I read this book like a creature possessed.
In between the time when I read fantasy as a child and then started my pursuit of a wider range of books these past few years, I read quite a lot of true crime, stories about serial killers mostly but it ranged to mass killings also. I enjoyed what I was reading, but guilitly so, akin to how one feels when watching porn in that I do very much love it, but I am not too fond about going onto buses or talking about it for fear of ill or the more feared, accurate judgement of my character.
Cor, am I glad Capote relates.
It is known the writing of this True Crime novel was feverish, as Capote became more and more obsessed with the events of a family massacre in a small town in Kansas during the 50′s.
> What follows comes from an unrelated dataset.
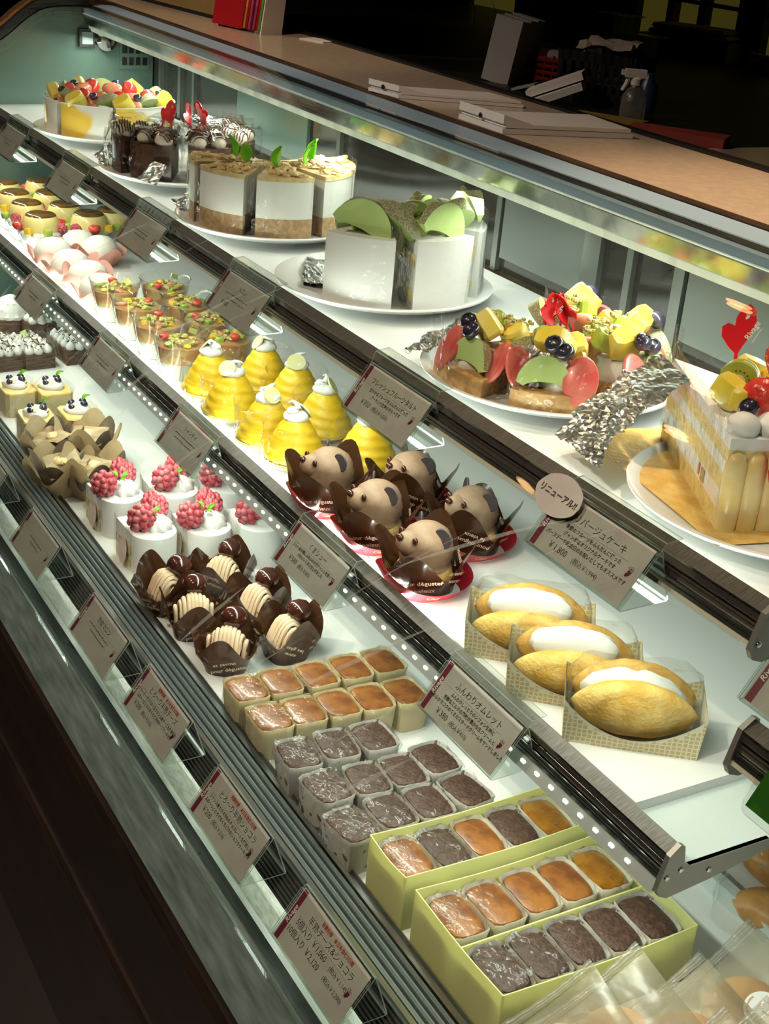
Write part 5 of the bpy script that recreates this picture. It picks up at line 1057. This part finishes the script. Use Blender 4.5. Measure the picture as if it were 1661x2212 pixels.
# 4: melon cakes
def melon_kind(seed):
    t = thing('melon_cake_slice', '', 'cake'); mb = MB(); wedge(mb, .112, R(46), 0, .084); part('cake', mb.mesh('cake', 'cream_white', 20), t)
    ly = MB(); a = R(23) 
    for s in (-1, 1):
        for z0, z1 in ((.008, .022), (.050, .066)):
            ly.add([(.02 * cos(a), s * (.02 * sin(a) + .0006), z0), (.105 * cos(a), s * (.105 * sin(a) + .0006), z0), (.105 * cos(a), s * (.105 * sin(a) + .0006), z1), (.02 * cos(a), s * (.02 * sin(a) + .0006), z1)], [(0, 1, 2, 3)])
    part('sponge_layer', ly.mesh('sponge', 'sponge', 0), t, None, 'yellow sponge layers on the cut faces')
    on_top(t, .080, (('melon_wedge', MELONB, .096, -.006, .002, -8, 22, 97, 1.0), ('melon_wedge', MELONB, .060, .026, .008, 44, 30, 60 + 30 * seed, .95), ('melon_wedge', MELONB, .040, -.020, .006, 10, -40, 130, .7), ('melon_wedge', MELONB, .048, -.014, .004, 10, -62, 110, .8), ('melon_wedge', MELONB, .034, .008, .006, -10, -56, 60, .7), ('melon_chunk', KCH, .066, -.014, .004, 10, 20, 30, 1.7), ('melon_chunk', KCH, .036, -.004, .006, 10, 0, 70, 1.6), ('jelly_bits', GLIT, .050, .0, .018, 0, 0, 0, 1.0)))
    part('gold_ribbon', MB().sheet(lambda u, v: (.018 * (u - .5), .008 * (v - .5), .004 * sin(3 * u)), 6, 1).mesh('ribbon', 'gold_leaf', 0), t, T(.020, .014, .108, 30, -50, 30))
    wm = MB(); wedge(wm, .117, R(50), 0, .100, 0); wm.f = wm.f[:-2]; wm.m = wm.m[:-2]; rn2 = random.Random(seed)
    for v in wm.v: v.x += rn2.uniform(-.003, .003); v.y += rn2.uniform(-.003, .003)
    part('film_collar', wm.mesh('collar', 'film_crisp', 0), t, T(-.003, 0, 0))
    return Kind(t)
LK = [melon_kind(s) for s in (1, 2)]
ring(LK, PC[3], .012, (-46, 8, 62), ['white cake slice topped with green melon wedges, ' + q for q in ('nearest the glass', 'in the middle', 'at the back of the plate')], 'melon cake slices')
single('foil_sheet', crumple([(-1.625, .830, ZT + .002), (-1.515, .768, ZT + .002), (-1.475, .80, ZT + .008), (-1.575, .90, ZT + .006)], .0035, 12, 'foil', 12), 'crumpled silver foil lying flat on the plate beside the melon cakes', 'foil')
# 5: fruit tarts
def tart_kind(seed):
    t = thing('fruit_tart_wedge', '', 'tart'); mb = MB(); wedge(mb, .118, R(44), 0, .020); part('tart_crust', mb.mesh('crust', 'crust', 20), t, None, 'baked golden crust')
    cm = MB(); cm.blob((.062, 0, .022), (.046, .024, .020), 0, seed, .06, 3, 18, 10); part('cream', cm.mesh('cream', 'cream', 60), t)
    flip = -1 if seed % 2 else 1
    on_top(t, .022, (('berry_slice', BCUT, .106, .024 * flip, .012, 62, 0, 82, 1.35), ('melon_wedge', MELONB, .108, -.012 * flip, .001, -24, 0, 94, .72), ('berry_slice', BCUT, .088, -.036 * flip, .012, 62, 0, 26 * flip + 100, 1.3),
                     ('melon_wedge', MELONB, .060, -.026 * flip, .010, -40, 0, 10, .7), ('pineapple', PINEW, .072, .004, .026, 30, -20, 60, 1.3), ('pineapple', PINE, .050, .020, .022, 10, 20, 20, 1.3), ('kiwi', KCH, .054, -.016, .028, 10, 20, 50, 1.8), ('kiwi', KCH, .034, .006, .024, 30, 0, 10, 1.3),
                     ('citrus', GFRUIT, .040, -.016, .018, 0, 20, 70, 1.0), ('mango', MANGO, .062, .026, .018, 20, 0, 0, 1.3), ('blueberry', BLUE, .098, .008, .032, 20, 30, 0, 1.5), ('blueberry', BLUE, .092, -.006, .038, 0, 40, 0, 1.5), ('jelly_bits', GLIT, .060, -.004, .044, 0, 0, 0, .9), ('jelly_bits', GLIT, .034, .0, .038, 0, 0, 60, .7)))
    add_pick(t, T(.012, .0, .040, 62, 0, 70 + 25 * seed, 1.0))
    wm = MB(); wedge(wm, .124, R(48), 0, .058, 0); wm.f = wm.f[:-2]; wm.m = wm.m[:-2]; rn2 = random.Random(seed)
    for v in wm.v: v.x += rn2.uniform(-.004, .004); v.y += rn2.uniform(-.004, .004); v.z += rn2.uniform(0, .010) * (v.z > .02)
    part('film_collar', wm.mesh('collar', 'film_crisp', 0), t, T(-.003, 0, 0))
    return Kind(t)
FK = [tart_kind(s) for s in (1, 2)]
ring(FK, PC[4], .012, (-88, -34, 20, 70, 128), ['fruit tart wedge with melon and berries, ' + q for q in ('front left with a bare crust corner', 'front right with two red slices', 'at the right, red pick behind', 'at the back right', 'at the back')], 'fruit tart wedges')
single('foil_sheet', crumple([(-1.262, .80, ZT + .006), (-1.222, .752, ZT + .006), (-1.185, .775, ZT + .02), (-1.225, .83, ZT + .04)], .006, 21, 'foil'), 'crumpled silver foil at the left edge of the fruit tarts', 'foil')
single('foil_sheet', crumple([(-1.075, .790, ZT + .002), (-1.055, .800, ZT + .001), (-1.060, .825, ZT + .052), (-1.090, .815, ZT + .056)], .003, 22, 'foil', 6), 'grey foil fin standing between the two front fruit tarts', 'foil')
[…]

But who sodding cares that he almost went mad, when he came up with this seminal masterpiece?
In a prose style which largely resembles fiction, but the attentive and detailed descriptions of the grisly murders come as only True Crime does, hard-hitting and addictive, so that the writer and reader scarcely resemble the grace of flowing language which lies in such stark and sordid contrast. Tantalising words that tease, knowing they have you by the throat as they parade in such unendurably enjoyable slow pace.
This book is like crack, the best crack.
It’s the gift that keeps giving, even after you have finished your sordid affair with it, you can then swank it around and justify your own intolerable addiction like it’s something everyone else should be doing, that being dementedly consumed by such filth is an intrepid virtue.
Cheers Capote! Oh, and the money’s on the dresser.